Damit es sich lohnt, muss man ein Maximum an Touristen in Bussen täglich zu den Wasserfällen, Geysiren und Gletschern des sogenannten Golden Circle schaffen, dem Goldenen Kreis der Naturwunder, die man gesehen haben muss. In nur drei Jahren ist Island ein Ziel für Massen geworden. Die Individualisten weichen aus, das kommt den Gästehäusern auf dem Lande zugute. Aber ihre Umsätze bleiben zu klein für Modernisierungs-Kredite von der Bank . Ganz Island diskutiert darüber, ob der Tourismus sich selber auffrisst. Oder in Zukunft immer weniger große Geldgeber den Kuchen unter sich aufteilen. Auf eine kleine Gesellschaft hat das schnelle Wirkung. Der Tourismusboom in der Hauptstadtregion trägt zur Spaltung des Landes bei.
Bryndis: "Wir sehen zunehmend eigentlich zwei Nationen in diesem Land. Das heißt auf der einen Seite ist die Hauptstadt und die Leute die dort wohnen und auf der anderen Seite wir auf dem Lande. Wir haben neue Parteien, die Piraten, die Grünen, diejenigen die Mitglieder sind, das sind alles Leute, die nur in Reykjavik wohnen, und dort aufgewachsen sind, die wissen eigentlich sehr wenig von Islands Natur."
70 Kilometer von Stadarholl entfernt liegt Ákureyri, die schöne Hauptstadt des Nordens, wunderbar an einem Fjord gelegen, eingebettet zwischen kantigen Schneebergen. Auch Inga Björk Svavarsdottir, eine Tourismus-Managerin der jungen Generation, möchte mehr Menschen für die ländlichen Regionen im Norden interessieren. Sie sucht Nischen - damit man noch da ist, wenn die anderen im Massengeschäft untergegangen sind. Inga setzt in ihrer Agentur auf Angebote für Einzelreisende und kleine Gruppen unter dem Motto: Slow Travel – langsam Reisen.
Inga: "Wir legen den Schwerpunkt auf Touren, in denen es um Kultur und Geschichte geht, wir besuchen Kirchen und Farmer entlang der Küste."
Trotz dieser Philosophie des anderen Reisens, freut sich Inga, dass der Tourismus-Boom die Isländer aus dem schwarzen Loch der Krise gerettet hat.
Inga: "Etwas in unserem Inneren war zerbrochen.
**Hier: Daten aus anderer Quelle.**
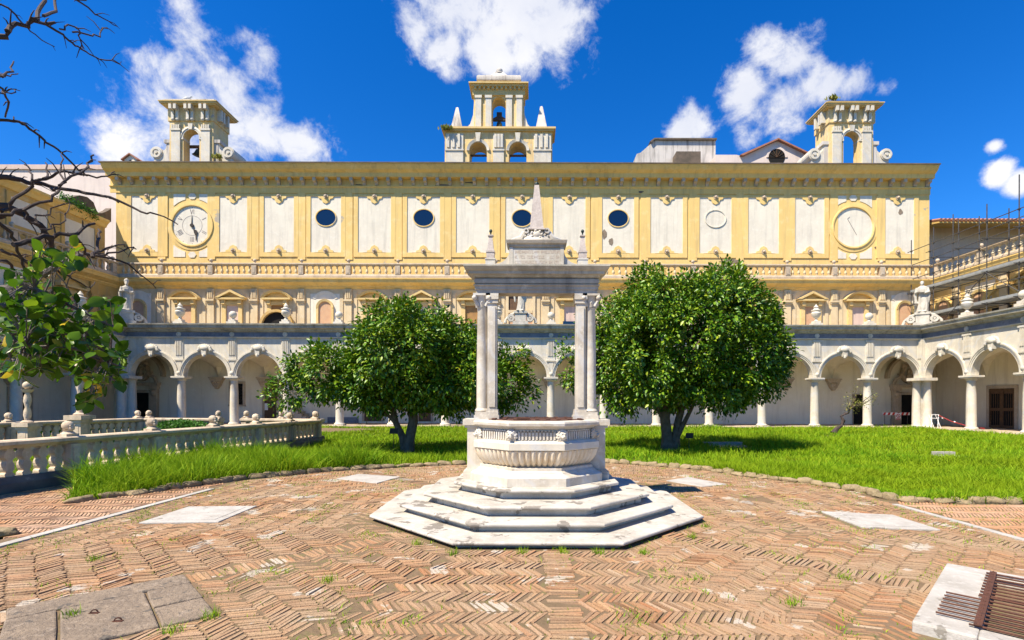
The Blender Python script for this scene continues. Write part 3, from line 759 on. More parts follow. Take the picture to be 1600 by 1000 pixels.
# attic of the left wing
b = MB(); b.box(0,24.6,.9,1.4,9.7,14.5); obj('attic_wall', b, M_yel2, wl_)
for i in range(6):
    x1 = 24.6-.9-i*3.47
    p = MB(); p.box(x1-2.3,x1,.885,.9,12.0,13.6); o = obj('panel', p, M_white, wl_)
    f = MB()
    for (a0,a1,z0,z1) in ((x1-2.55,x1-2.3,11.8,13.85),(x1,x1+.25,11.8,13.85),(x1-2.3,x1,11.8,12.0),(x1-2.3,x1,13.6,13.85)): f.box(a0,a1,.84,.9,z0,z1)
    obj('panel_frame', f, M_yel2, o)
b = MB(); b.run([(.9,13.95),(.80,13.98),(.70,14.2),(.55,14.35),(.55,14.5),(.9,14.62),(1.5,14.62),(1.5,13.95)],0,24.6); obj('attic_cornice', b, M_cornice, wl_)
b = MB(); vol = [(21.4,14.6),(21.8,15.0),(22.6,15.5),(23.2,15.62),(23.7,15.45),(23.95,15.0),(24.1,14.85),(24.4,14.95),(24.9,15.3),(25.2,15.6),(25.2,14.6)]
b.prism(vol, .95, 1.35); obj('volute', b, M_eave, wl_)
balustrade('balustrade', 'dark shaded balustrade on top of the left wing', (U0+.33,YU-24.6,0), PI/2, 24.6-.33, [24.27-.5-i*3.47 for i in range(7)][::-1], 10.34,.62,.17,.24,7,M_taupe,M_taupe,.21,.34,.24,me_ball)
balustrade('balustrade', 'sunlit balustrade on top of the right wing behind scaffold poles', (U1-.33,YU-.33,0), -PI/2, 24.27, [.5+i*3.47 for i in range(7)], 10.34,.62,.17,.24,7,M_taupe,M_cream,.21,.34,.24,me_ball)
# large arch on the right wing, second storey
d = MB(); d.ring(5.4,7.55,[(1.1,-.14),(1.1,0),(1.4,0),(1.4,-.20)],0,PI,22); d = obj('great_arch', d, M_yel, wr_)
e = MB(); e.prism([(5.4+1.1*math.cos(PI*k/20),7.55+1.1*math.sin(PI*k/20)) for k in range(21)]+[(4.3,6.2),(6.5,6.2)],-.03,-.005); obj('arch_back', e, M_yel2, d)
e = MB(); e.box(4.75,6.05,-.06,-.035,6.2,7.5); obj('door', e, M_dark, d)
# ------------------------------------------------------------------ things on and behind the roof
def archwall(b, x0, x1, z0, z1, openings, y0, y1):
    """a wall with round-headed openings (xc, half width, springing) from the wall's foot up"""
    xs = x0
    for (xc, r, zs) in openings:
        b.box(xs, xc-r, y0, y1, z0, zs); b.box(xs, xc-r, y0, y1, zs, z1)
        arc = [(xc+r*math.cos(PI*k/18), zs+r*math.sin(PI*k/18)) for k in range(19)]
        b.prism([(xc+r,z1)] + arc + [(xc-r,z1)], y0, y1); xs = xc + r
    b.box(xs, x1, y0, y1, z0, z1)
def scroll(b, cx, cz, r, y0, y1, s):
    b.disc(cx, cz, r, y0, y1, 20); b.ring(cx, cz, [(r*.55,y0-.05),(r*.55,y0),(r*.85,y0),(r*.85,y0-.05)], 0, 2*PI, 16)
    b.disc(cx, cz, r*.25, y0-.08, y0, 12)
def bell_mesh(s):
    b = MB(); b.lathe([(.36,0),(.40,.02),(.34,.10),(.26,.22),(.21,.42),(.18,.56),(.08,.64),(.05,.72)], seg=18)
    b.v = [(x*s,y*s,z*s) for x,y,z in b.v]; return b.mesh('bell', M_bronze, True)
def corner_tower(name, label, xc, flip, has_roofbird):
    t = thing(name, label, 'bell tower', (xc, 38.6, 18.4), 0)
    b = MB(); z1 = 4.3; archwall(b, -1.65, 1.65, 0, z1, [(0,.60,3.05)], 0, .70); b.box(-1.65,-1.38,.702,1.9,0,z1); b.box(1.38,1.65,.702,1.9,0,z1); obj('tower_wall', b, M_tower, t)
    for s in (-1,1):
        p = MB(); p.box(s*1.12-.33,s*1.12+.33,-.12,0,0,3.55); p.box(s*1.12-.37,s*1.12+.37,-.17,0,3.55,3.68)
        for k in range(4): p.box(s*1.12-.30+k*.16,s*1.12-.20+k*.16,-.16,-.0,3.68,3.98)
        obj('pilaster', p, M_marble, t)
        w = MB(); w.box(s*1.84-.17,s*1.84+.17,.1,1.8,0,2.75) if False else w.prism([(s*1.65,0),(s*2.05,0),(s*1.95,2.7),(s*1.65,2.7)],.12,1.78); w.box(s*1.85-.28,s*1.85+.28,.05,1.85,2.7,2.95)
        obj('side_pier', w, M_stainw, t)
        v = MB(); pts = [(s*1.95,2.75),(s*2.05,2.3),(s*2.3,2.05),(s*2.6,2.1),(s*2.9,2.1),(s*3.0,0),(s*1.95,0)]
        v.prism(pts,.15,1.75); scroll(v, s*2.72, 1.98, .45, .08, 1.82, s); obj('volute', v, M_marble, t)
        i = MB(); i.box(s*.72-.13,s*.72+.13,-.06,.74,2.92,3.06); obj('impost', i, M_marble, t)
    r = MB(); r.ring(0,3.05,[(.602,-.05),(.602,0),(.72,0),(.72,-.09),(.86,-.05)],0,PI,20); r.prism([(-.12,3.62),(.12,3.62),(.18,4.05),(-.18,4.05)],-.16,0); obj('archivolt', r, M_marble, t)
    e = MB(); e.box(-1.72,1.72,-.06,1.96,z1,5.35); obj('frieze', e, M_tower, t)
    for x in (-1.3,-.95,-.17,.17,.95,1.3):
        q = MB(); q.prism([(x-.1,4.35),(x+.1,4.35),(x+.1,5.35),(x-.1,5.35)],-.22,-.05); q.box(x-.1,x+.1,-.5,-.22,5.0,5.35); q.ball(x,-.16,4.35,.12,8); obj('bracket', q, M_marble, t)
    for s in (-1,1):
        for y in (.45,.75,1.3):
            q = MB(); q.box(min(s*1.72,s*2.05),max(s*1.72,s*2.05),y-.1,y+.1,4.5,5.35); obj('bracket', q, M_marble, t)
    k = MB(); 
    for (g,z,h) in ((.30,5.35,.08),(.40,5.43,.12),(.46,5.55,.06)): k.box(-1.72-g,1.72+g,-.06-g,1.96+g,z,z+h)
    obj('cornice', k, M_sur, t)
    k = MB(); k.box(-1.9,1.9,-.3,2.2,5.61,5.80); k.box(-1.5,1.5,0,1.9,5.80,5.92); obj('tower_roof', k, M_stainw if not flip else M_eave, t)
    bm = MB(); bm.box(-1.4,1.4,.85,1.05,2.75,2.92); bm.box(-1.4,1.4,.85,1.0,1.25,1.4) if not flip else None
    if not flip: obj('beam', bm, M_wood, t)
    return t
corner_tower('bell_tower', 'left bell tower with a small bell hanging in its arch', (298-VX)*38.6/F, False, True)
corner_tower('bell_tower', 'right bell tower with empty arch and weeds on its roof', (1329-VX)*38.6/F, True, False)
xb = (302-VX)*38.6/F
o = obj('bell', bell_mesh(.85), None, None, smooth=True, loc=(-25.88,39.55,18.4+2.12), rotz=0); o.rotation_euler = (0,R(14),0)
tag(o, 'small bronze bell hanging in the arch of the left bell tower', 'bell')
# central belfry
YB = 38.6; sc = YB/F
def bx(px): return (px-VX)*sc
def bz(py): return EYE+(VY-py)*sc
cx = bx(778)
t = thing('belfry', 'central belfry with three arches, two pointed pinnacles and a domed cap', 'bell tower', (cx, YB, 0))
lw = bx(862)-cx; z0 = 18.4; zl = bz(205)
b = MB(); archwall(b, -lw, lw, z0, zl, [(bx(746)-cx,.66,bz(236)),(bx(808)-cx,.66,bz(236))], 0, 1.6); obj('lower_wall', b, M_tower, t)
for x, w in ((-lw+.75,1.5),(0,1.0),(lw-.75,1.5)):
    p = MB(); p.box(x-w/2+.1,x+w/2-.1,-.12,0,z0,bz(237)); p.box(x-w/2+.05,x+w/2-.05,-.18,0,bz(237),bz(235))
    p.box(x-w/2+.1,x+w/2-.1,-.10,0,bz(235),zl-.25)
    for k in range(3): p.box(x-w/2+.18+k*(w-.3)/3, x-w/2+.36+k*(w-.3)/3,-.2,-.1,bz(232),zl-.3)
    obj('pilaster', p, M_marble, t)
for px in (746,808):
    r = MB(); r.ring(bx(px)-cx,bz(236),[(.662,-.07),(.662,0),(.86,0),(.86,-.12)],0,PI,20); x = bx(px)-cx
    r.prism([(x-.12,bz(223)),(x+.12,bz(223)),(x+.2,zl-.2),(x-.2,zl-.2)],-.2,0); obj('archivolt', r, M_marble, t)
    g = MB(); g.box(x-.68,x+.68,.7,.85,bz(237),bz(234.6)); obj('beam', g, M_wood, t)
k = MB(); k.box(-lw-.12,lw+.12,-.2,1.8,zl-.06,zl+.06); k.box(-lw-.24,lw+.24,-.30,1.90,zl+.06,zl+.2); obj('lower_cornice', k, M_sur, t)
uw = bx(817)-bx(778); zu0 = zl+.2; zu1 = bz(148)
b = MB(); archwall(b, -uw, uw, zu0, zu1, [(0,.52,bz(160))], .2, 1.4); obj('upper_wall', b, M_tower, t)
for s in (-1,1):
    for x in (s*.78, s*1.55):
        p = MB(); p.box(x-.22,x+.22,.08,.2,zu0,zu1-.05); p.box(x-.27,x+.27,.03,.2,zu1-.2,zu1); obj('pilaster', p, M_marble, t)
    v = MB(); v.prism([(s*uw,zu0+2.4),(s*(uw+.08),zu0+1.2),(s*(uw+.3),zu0+.5),(s*(uw+.75),zu0),(s*uw,zu0)] if s>0 else [(s*uw,zu0),(s*(uw+.75),zu0),(s*(uw+.3),zu0+.5),(s*(uw+.08),zu0+1.2),(s*uw,zu0+2.4)],.3,1.3); obj('buttress', v, M_marble, t)
k = MB()
k.box(-uw-.1,uw+.1,.05,1.5,zu1,bz(136))
for i in range(12): k.box(-uw+.05+i*.33,-uw+.2+i*.33,-.12,.05,bz(140),bz(136.4))
k.box(-uw-.22,uw+.22,-.15,1.7,bz(136),bz(133)); k.box(-uw-.36,uw+.36,-.28,1.85,bz(133),bz(131)); obj('upper_cornice', k, M_sur, t)
c = MB(); zc = bz(131)+.30
c.lathe([(2.25,0),(2.38,.06),(2.38,.30),(2.28,.40),(1.7,.48),(1.0,.62),(.62,.86),(.45,1.02)],0,.8,zc,4,PI/4,1,.45); c.lathe([(.30,.98),(.22,1.04),(.26,1.12),(.24,1.26),(.10,1.36),(.02,1.38)],0,.8,zc,14,0,1,.8); obj('cap', c, M_stainw, t, smooth=True)
for px, pt in ((711,169),(845,167)):
    x = bx(px)-cx; p = MB(); p.box(x-.55,x+.55,.3,1.3,zl+.2,zl+.34)
    p.lathe([(.64,zl+.34),(.14,bz(pt)+.42),(.03,bz(pt)+.5)],x,.8,0,4,PI/4); obj('pinnacle', p, M_stainw, t)
o = obj('bell', bell_mesh(1.0), None, None, smooth=True, loc=(cx,YB+.8,bz(201.5)+.32))
tag(o, 'larger green bronze bell in the top arch of the central belfry', 'bell')
yk = MB(); yk.prism([(-.47,-.02),(-.47,.14),(-.2,.3),(-.2,.62),(.2,.62),(.2,.3),(.47,.14),(.47,-.02)],-.1,.1); obj('yoke', yk, M_iron, o, loc=(0,0,.72))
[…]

Das Ego der Isländer war recht angekratzt, und der Tourismus hat uns geholfen, stolz zu sein auf das, was wir haben. Es dreht sich nicht nur alles ums Geld, es geht darum, was wir haben und was wir anderen zeigen können. Denn die Gastfreundschaft ist in Island ist wirklich groß."